Por Ivonne Prieto
El recinto se llenó con una voz grave y sentida que rebotaba en las paredes de la exhacienda de la Orduña. Los murciélagos que habitan una parte del techo, revolotearon atraídos por la melodía igual que los asistentes que escuchábamos tratando de seguir el rastro para encontrar a Citlali, pues aún no podíamos verla. Entró con paso lento por detrás del público, descalza, con un vestido colorido que delineaba su sensual figura y una flor que coronaba su mata de cabello rizado
A ti, Caducifolia
un cantar escondido en tus caracolas relámpagos que emergen de entre tus olas y ocasos dibujados con pinturas de amapola
A ti, Caducifolia
el verde intermitente de tu marisma bromelias infecundas sobre tu prisma
y aunque la muerte aceche, tú permaneces la misma
Se sentó en el suelo y abrazó su marimbol, ese instrumento extraño y fascinante que acompañó su voz para regalarnos canciones de tradición Sinaloense, de sus abuelos, del pasado, música de otra geografía y de otro tiempo.
Y en el mismo escenario, con los mismos elementos, se escribía una historia distinta. Las paredes semiderruidas de la exhacienda, la imponente ceiba que resguarda desde lo alto y gente de diferentes partes con diferentes músicas, se reúne en el mismo punto, pero esta vez la voz de una mulata es la protagonista, la que reina, a diferencia de los negros que llegaron como esclavos a trabajar hace cien años, trayendo su música y su tradición para soportar las penas y alegrar sus días. ¿Cuánto de aquello se fusionó con lo que encontraron aquí?

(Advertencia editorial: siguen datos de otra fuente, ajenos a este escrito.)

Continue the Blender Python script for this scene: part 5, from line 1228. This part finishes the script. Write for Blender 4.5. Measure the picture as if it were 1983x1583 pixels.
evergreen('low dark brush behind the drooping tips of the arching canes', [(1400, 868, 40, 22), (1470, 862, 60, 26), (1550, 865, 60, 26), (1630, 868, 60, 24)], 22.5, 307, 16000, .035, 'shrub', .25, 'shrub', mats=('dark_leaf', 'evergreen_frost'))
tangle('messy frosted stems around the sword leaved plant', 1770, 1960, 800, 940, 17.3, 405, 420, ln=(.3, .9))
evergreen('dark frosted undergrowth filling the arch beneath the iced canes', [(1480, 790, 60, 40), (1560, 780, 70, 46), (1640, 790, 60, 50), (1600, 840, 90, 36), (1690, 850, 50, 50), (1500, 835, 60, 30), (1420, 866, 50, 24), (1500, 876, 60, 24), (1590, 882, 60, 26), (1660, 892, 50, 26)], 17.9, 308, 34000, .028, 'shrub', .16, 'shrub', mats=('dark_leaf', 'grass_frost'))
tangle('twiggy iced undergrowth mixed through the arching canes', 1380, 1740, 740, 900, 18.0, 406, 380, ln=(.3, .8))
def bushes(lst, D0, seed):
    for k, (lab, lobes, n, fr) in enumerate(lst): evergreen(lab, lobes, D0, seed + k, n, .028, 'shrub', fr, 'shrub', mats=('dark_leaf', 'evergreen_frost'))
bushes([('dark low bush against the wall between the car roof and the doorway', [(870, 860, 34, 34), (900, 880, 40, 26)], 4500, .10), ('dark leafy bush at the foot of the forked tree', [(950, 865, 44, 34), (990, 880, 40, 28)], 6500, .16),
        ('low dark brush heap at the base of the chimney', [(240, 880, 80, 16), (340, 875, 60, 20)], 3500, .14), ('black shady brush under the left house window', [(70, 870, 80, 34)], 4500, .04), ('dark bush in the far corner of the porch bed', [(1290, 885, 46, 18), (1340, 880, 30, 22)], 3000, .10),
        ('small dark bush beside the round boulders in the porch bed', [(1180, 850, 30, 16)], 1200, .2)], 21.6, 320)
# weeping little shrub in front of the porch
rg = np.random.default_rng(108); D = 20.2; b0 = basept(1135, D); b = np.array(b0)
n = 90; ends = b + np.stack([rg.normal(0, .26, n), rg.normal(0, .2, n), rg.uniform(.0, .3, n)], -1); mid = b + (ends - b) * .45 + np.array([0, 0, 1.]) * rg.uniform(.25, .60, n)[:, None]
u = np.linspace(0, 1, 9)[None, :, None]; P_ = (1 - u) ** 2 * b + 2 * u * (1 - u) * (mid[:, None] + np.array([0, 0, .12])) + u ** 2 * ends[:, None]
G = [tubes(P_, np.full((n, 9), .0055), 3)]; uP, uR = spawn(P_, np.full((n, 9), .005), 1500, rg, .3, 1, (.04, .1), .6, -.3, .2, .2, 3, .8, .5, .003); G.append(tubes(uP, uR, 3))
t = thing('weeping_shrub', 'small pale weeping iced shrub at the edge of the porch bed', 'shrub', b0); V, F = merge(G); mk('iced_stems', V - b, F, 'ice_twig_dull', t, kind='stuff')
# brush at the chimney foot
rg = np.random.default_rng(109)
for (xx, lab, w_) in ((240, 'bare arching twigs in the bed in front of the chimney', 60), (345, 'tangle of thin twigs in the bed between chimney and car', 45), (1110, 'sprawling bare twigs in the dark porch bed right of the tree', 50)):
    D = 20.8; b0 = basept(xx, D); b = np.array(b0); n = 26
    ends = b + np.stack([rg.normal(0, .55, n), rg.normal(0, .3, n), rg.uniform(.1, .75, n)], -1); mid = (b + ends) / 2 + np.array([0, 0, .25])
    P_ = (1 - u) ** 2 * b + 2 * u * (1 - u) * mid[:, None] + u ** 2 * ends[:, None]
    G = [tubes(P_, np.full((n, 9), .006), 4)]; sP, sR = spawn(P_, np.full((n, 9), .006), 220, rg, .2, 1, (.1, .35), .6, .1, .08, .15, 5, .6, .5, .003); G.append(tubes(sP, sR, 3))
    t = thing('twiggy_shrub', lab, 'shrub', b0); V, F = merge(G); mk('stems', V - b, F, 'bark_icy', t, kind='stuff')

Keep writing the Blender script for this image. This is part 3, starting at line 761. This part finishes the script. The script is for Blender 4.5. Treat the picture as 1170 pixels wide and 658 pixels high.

El evento al que asistimos en espacio Bromelia, fué orquestado por Pipo, un virtuoso músico y miembro de La Cañada que hace un trabajo exquisito con la comunidad a través de la música, el baile o la pintura. Dentro de las actividades del Festival del Güiro 2024, se organizó, este concierto a media luz, entre la humedad de la vegetación que parecía querer atraparnos y los chaquistes que nos asediaban. Pero no hubo nada que desviara nuestra atención de los acordes del marimbol, el güiro, la jarana y las voces de ambos cantantes, excepto un ¡Hay elotes! que atravesó las paredes y que Pipo integró al son que improvisaba en el ese preciso momento. Todos reímos emocionados.
Y en una esquina del escenario, sentada sobre la tarima con los pies descalzos, una mujer, escuchaba atenta la propuesta musical, seguía el ritmo con manos y pies, mecía el cuerpo con cada pieza. Era Natalia Lafourcade, una grande de la música de la región, nos honraba con su presencia, se mezclaba entre los asistentes sigilosa, como los gatos de Bromelia, sin llamar la atención, sin robar protagonismo a los artistas en turno.
Esa noche hubo magia, las cuerdas y las energías vibraron alto, el arte se coronó como el rey, uno magnánimo que reúne a su pueblo para darle un regalo. Esa noche despedimos a Miten, una felina que fue parte de este espacio por mucho tiempo. Esa noche supimos que no todo está perdido, que las historias mejoran si aprendemos, si vamos hasta la raíz.